Education

Wake school board looks at more central office job cuts

The board told Interim Superintendent Donna Hargens to look at several positions for possible cuts, and members heard that state funding cuts will require some layoffs in transportation.

Posted Updated

RALEIGH, N.C. — Look at cutting more central administration jobs and restoring some to the Project Enlightenment preschool program, the Wake County Board of Education told Interim Superintendent Donna Hargens on Tuesday as the board worked toward a final budget for the 2010-11 year that began last month.

Whatever Hargens and her staff report, however, finance director David Neter told the board that the system will have to lay off some employees in the district's Transportation Department because of state-mandated funding cuts of about $1.2 million.

Neter said the cut in state funding for transportation will not affect buses on the roads, which the board already had decided to increase to accommodate the growing student population.

He did not say how many jobs would be affected.

One area where the budget will rise is for security at board meetings. Raleigh police, some hired to beef up security, arrested 19 protesters at the board's Aug. 20 meeting. At least a few Raleigh officers have been present at board meetings for the past few months.

"We have had some increased costs for security at board meetings," security chief Russ Smith told the board, though he added that Raleigh police have not asked the school system to cover a lot of its expenses. Smith asked for about $60,000 more than the board budgeted for contracted security services last year.

The board approved a $1.4 billion operating and capital preliminary budget in April and anticipated most cuts in state support then. That included 68 layoffs, cutting 57 vacant jobs from the organizational chart and a hiring freeze. Now, it is revisiting the budget after county and state funding has been decided.

The board gave Hargens no dollar target for cuts, but board members who combed through central office positions during the budget work session focused on several:

  • an assistant superintendent position that will become vacant with a retirement next month
  • a government liaison who keeps tabs on state agency decisions and the Legislature
  • a real estate services job in Planning and Construction
  • program evaluator positions the system's Evaluation and Research Department.

Neter had good news for the board in one area, saying that switching from Sprint/Nextel to another provider for about 1,500 district-supplied cell phones will reduce costs to about $32,600 this fiscal year from $211,000 in 2009-10.

Neter would not identify the new provider Tuesday, but said administrators will soon ask the board to approve the change.

Project Enlightenment had planned to have nine fewer employees this year, Marvin Connelly, assistant superintendent for student support services, said. The board told Hargens to try to restore about half of the cuts.

The school system describes Project Enlightenment as "an early childhood education and early intervention program for children birth through kindergarten age, their parents and teachers."

The board's session Tuesday mixed philosophy and finances.

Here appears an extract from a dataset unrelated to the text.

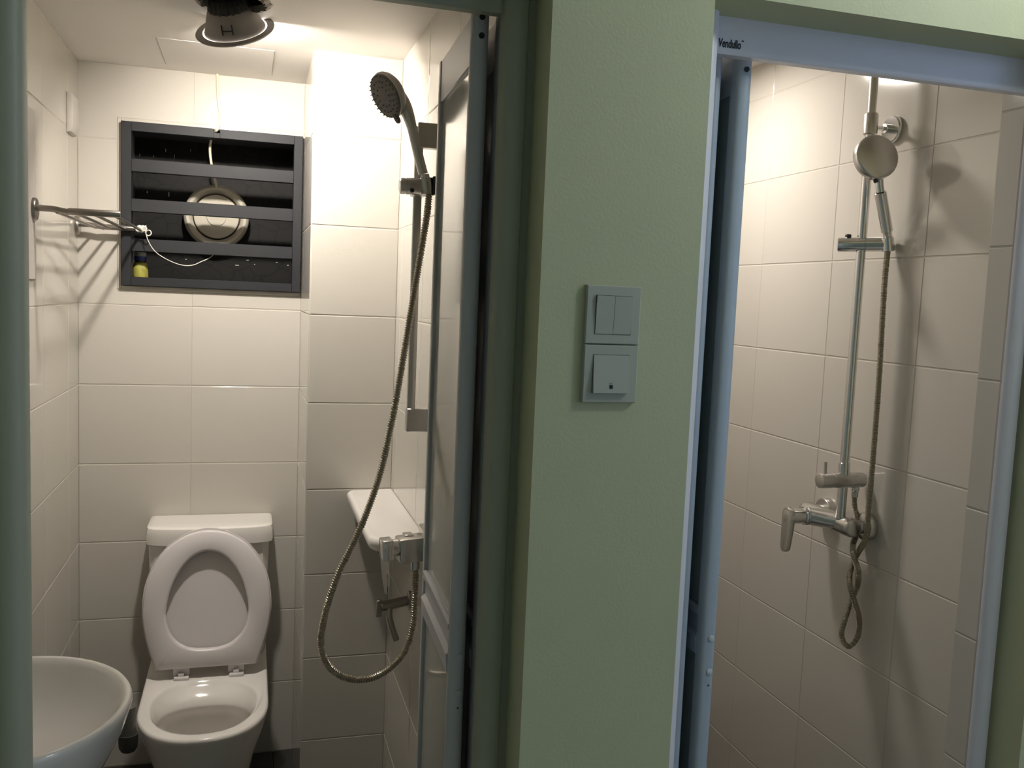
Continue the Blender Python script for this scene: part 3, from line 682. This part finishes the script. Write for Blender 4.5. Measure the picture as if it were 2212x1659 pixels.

One area in which the two issues came directly together was when administrators said they would not count on $3.4 million in "disadvantaged students supplemental funding" until it is in the bank in case the district's new diversity-blind student assignment policy creates any problems.

The change away from diversity as an assignment criterion has been controversial and has divided the board between a faction that includes Chairman Ron Margiotta and four members elected last year and one that has four incumbent board members.

The panel showed unusual unanimity, however, in agreeing to restore some of the planned $839,000 cut in Project Enlightenment.

In approving disabled-student funding this year, the Legislature told the state Board of Education to consider whether a local board's "policies or expenditures have contributed to or is [sic] contributing to increased segregation of schools on the basis of race or socio-economic status."

In a series of contentiously argued 5-4 decisions, the Wake board dropped socio-economic diversity as a criterion for school assignments, opting instead for community-based assignments.

Neter said he would be surprised if the disadvantaged-student aid does not come through later this year, but Hargens said administrators moved money around to fund disadvantaged programs that "couldn't wait" for state money to arrive for sure.

Board member John Tedesco said the state would have to compare how all school systems in the state were doing before holding back any money, and "that's not going to happen" this year.

It was Tedesco who connected spending with the overall approach to running schools.

"We need to have some bigger conversations, I think," Tedesco told the board. "Budgets express values. I don't know that we've had that discussion as a board."